MCPS sets 2017-2018 school calendar to follow Hogan’s mandate, keep spring break


Proposed calendar for the 2017-2018 school year

Sarah Elbeshbishi

Montgomery County Public Schools has officially determined its 2017-2018 school calendar, containing the mandatory 180 days while also fitting within Governor Larry Hogan’s time frame.

The calendar was determined at the Board of Education’s meeting on December 13. The school year will begin on Tuesday, September 5, 2017 and end on Thursday, June 14, 2018. Within the calendar there are seven days that can be used as instructional days in case of emergencies.  

“Under Governor Hogan’s constraints [for the calendar],” Board of Education President Michael Durso said, “this is about as good as we could do.” The Board of Education was able to comply with state-mandated days off, while also keeping spring break. But, if necessary, the first two days of spring break will be used to make up missed days of school.

One of the two Jewish holidays falls on a weekend during the proposed calendar, while the newly added Muslim holiday falls before the start of the school year, allowing the Board more flexibility in scheduling the calendar. These holidays will pose a challenge to the board in future years.    

“It’s okay as long as they don’t take all of [spring break],” freshman Mariam Bukhari said. “If our summer vacation is still the same, no one’s going to notice.” Though the 2017-2018 calendar includes a full spring break there is a possibility that in future years spring break may be reduced. “I don’t think that will work with kids, kids need a break,” Bukhari added.

Although the Board was able to comply with both the State and Hogan’s mandate, according to, it is “important to note that there are several considerations in future years that will further complicate the calendar structure within the time frame of Governor Hogan’s executive order,” Durso said.
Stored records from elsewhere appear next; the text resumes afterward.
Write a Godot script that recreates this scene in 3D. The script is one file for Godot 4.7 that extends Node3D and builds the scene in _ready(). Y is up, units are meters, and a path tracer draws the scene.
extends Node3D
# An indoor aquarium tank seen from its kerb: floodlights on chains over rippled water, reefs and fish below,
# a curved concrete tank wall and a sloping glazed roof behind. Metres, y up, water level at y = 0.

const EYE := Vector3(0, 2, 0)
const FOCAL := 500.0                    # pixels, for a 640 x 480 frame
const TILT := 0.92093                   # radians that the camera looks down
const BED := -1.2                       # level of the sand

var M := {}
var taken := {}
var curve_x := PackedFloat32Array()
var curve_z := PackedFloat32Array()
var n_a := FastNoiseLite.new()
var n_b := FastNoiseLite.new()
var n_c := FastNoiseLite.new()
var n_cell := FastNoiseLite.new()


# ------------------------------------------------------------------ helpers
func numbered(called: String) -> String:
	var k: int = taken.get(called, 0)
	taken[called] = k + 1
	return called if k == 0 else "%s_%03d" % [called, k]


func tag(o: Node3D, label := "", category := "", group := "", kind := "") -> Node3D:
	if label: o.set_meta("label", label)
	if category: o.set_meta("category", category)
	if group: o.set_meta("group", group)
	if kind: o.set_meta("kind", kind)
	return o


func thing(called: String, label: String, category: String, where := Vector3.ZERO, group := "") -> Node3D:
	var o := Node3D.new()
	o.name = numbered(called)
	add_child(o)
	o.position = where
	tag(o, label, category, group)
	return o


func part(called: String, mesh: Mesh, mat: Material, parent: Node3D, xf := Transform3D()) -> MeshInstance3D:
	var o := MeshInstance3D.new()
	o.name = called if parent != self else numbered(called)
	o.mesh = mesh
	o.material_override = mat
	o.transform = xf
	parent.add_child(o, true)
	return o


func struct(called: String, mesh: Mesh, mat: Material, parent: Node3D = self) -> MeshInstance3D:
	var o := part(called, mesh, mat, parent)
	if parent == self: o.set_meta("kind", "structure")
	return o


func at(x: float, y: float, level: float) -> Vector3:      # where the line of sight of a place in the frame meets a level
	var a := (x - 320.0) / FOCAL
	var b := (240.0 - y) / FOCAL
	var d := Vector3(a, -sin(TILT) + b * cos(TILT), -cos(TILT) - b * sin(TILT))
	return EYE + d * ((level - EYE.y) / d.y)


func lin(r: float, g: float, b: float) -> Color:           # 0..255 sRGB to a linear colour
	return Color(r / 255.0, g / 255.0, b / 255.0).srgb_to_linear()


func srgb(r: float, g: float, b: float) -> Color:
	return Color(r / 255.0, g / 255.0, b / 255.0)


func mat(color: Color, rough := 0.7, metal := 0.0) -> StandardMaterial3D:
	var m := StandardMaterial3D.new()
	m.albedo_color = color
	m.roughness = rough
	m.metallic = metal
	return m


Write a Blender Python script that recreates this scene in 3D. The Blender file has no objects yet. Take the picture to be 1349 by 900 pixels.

“I personally love it because I love having a longer summer, and I don’t mind having shorter vacations during the year,” English teacher Ellen Stahly said. “We don’t want to to start cutting away at Rosh Hashanah and Yom Kippur… Eid or any other holidays that have been newly recognized.”

Montgomery County “[is probably] going to see how much push back there is and see how many families are upset about [the calendar]…then reevaluate. So this is kind of like a practice year,” Stahly added.